The National Review vs. George W. Bush

If a widely circulating quote attributed to George W. Bush by an “unnamed source” is true, its another example of how much more sane Bush’s alleged naivete in foreign policy matters is compared to that of Bill Clinton and Al Gore’s. Supposedly Bush was given a briefing in the White House about the state of the U.S. nuclear arsenal and after hearing about the thousands of warheads at America’s disposal reportedly said, “I had no idea we had so many weapons. What do we need them for?”

Even if the story is apocryphal, it is hard to imagine somebody circulating a story in which Gore or Clinton are surprised at the number of weapons in the U.S. arsenal, much less ask the obvious question, “What do we need them for?” Unlike Clinton and Gore, Bush seems willing to follow through on cutting the number of American warheads.

Of course this, and similar Bush views on foreign policy, have not gone over well with hawkish conservatives who assumed Bush was one of their own. Case in point is The National Review’s John Derbyshire thinks it is impossible to have to many nuclear weapons. According to Derbyshire,

I beg to differ. 18,820 looks like about the right number to me, though I’d feel a little easier in my mind if we rounded it up to a neat 20,000. I don’t see how you can ever have enough nukes. Nukes are very, very scary. A nation with 20,000 of them is a very, very scary nation. That’s the kind of nation I want to live in, so long as it is under rational, constitutional government.

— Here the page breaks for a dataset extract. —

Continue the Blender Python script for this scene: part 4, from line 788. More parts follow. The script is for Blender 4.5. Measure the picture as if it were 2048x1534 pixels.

Derbyshire completely undercuts his own argument in favor of nuclear weapons, however. On the one hand he says we need thousands and thousands of them to deter people from attacking the United States. But on the other hand, he dismisses people who say other countries would never attack the U.S. by citing nations that are unstable or led by crackpots. But how exactly are crackpots deterred by 20,000 nuclear weapons (as opposed to say 500 or 5,000 warheads).

Obviously the United States is not going to abandon its nuclear arsenal, but there is plenty of room for large cuts that would still present a serious deterrent threat while further lowering the risk of accidents. Lets hope Bush doesn’t give in to the absurd views of people like Derbyshire who actually writes that, “If Saddam Hussein has an atom bomb, we should have a hundred. If China has a hundred, we should have ten thousand. If Russia has ten thousand, we should have a million. Nukes, nukes, nukes — you can never have enough of them..”

Sources:

Too Many Nukes?
Impossible.
. John Derbyshire, The National Review, June 21, 2001.

Dropping the bomb. John Barry and Evan Thomas, Newsweek, June 25, 2001.